13. The shrouded adapter assembly of claim 12, wherein a first seal ring is interposed between the first clamp and the first inner seals and the second inner seals and wherein a second seal ring is interposed between the second clamp and the first outer seals and the second outer seals.

14. A shrouded adapter assembly coupling together a first conduit and a second conduit, the shrouded adapter assembly comprising:

a first adapter body comprising a first lumen, a first annular space and a first end, the first end configured to receive an end of the first conduit, the first end comprising first seals;

a second adapter body comprising a second lumen, a second annular space and a second end, the second end configured to receive an end of the second conduit, the second end comprising second seals; and

a clamp operatively engaging the first adapter body and the second adapter body; whereby the first lumen and the second lumen are in fluid communication with each other, the first seals and the second seals isolate both of the lumens from the first annular space and the second annular space, and the first annular space and the second annular space are in fluid communication with each other.

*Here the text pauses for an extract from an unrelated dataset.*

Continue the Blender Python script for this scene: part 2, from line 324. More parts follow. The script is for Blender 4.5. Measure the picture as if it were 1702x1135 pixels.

15. The shrouded adapter assembly of claim 14, wherein the first adapter body comprises a first inner cylindrical portion nested within a first outer cylindrical portion, with the first annular space between them.

16. The shrouded adapter assembly of claim 15, wherein the second adapter body comprises a second inner cylindrical portion nested within a second outer cylindrical portion, with the second annular space between them.

17. The shrouded adapter assembly of claim 16, wherein the first annular space is in fluid communication with the second annular space to form a leak detection space, and the leak detection space is sealed from the first lumen and the second lumen.

18. The shrouded adapter assembly of claim 17, wherein the first seals further comprise first inner seals proximate an end of the first inner cylindrical portion, and first outer seals proximate an end of the first outer cylindrical portion; and wherein the second seals further comprise second inner seals proximate an end of the second inner cylindrical portion, and second outer seals proximate an end of the second outer cylindrical portion.

19. The shrouded adapter assembly of claim 18, wherein the clamp further comprises an inner clamp and an outer clamp.

20. The shrouded adapter assembly of claim 19, further comprising an inner circular ring surrounding the first inner seals and the second inner seals, the inner clamp operatively engaging the inner circular ring; and an outer circular ring surrounding the first outer seals and the second outer seals, the outer clamp operatively engaging the outer circular ring.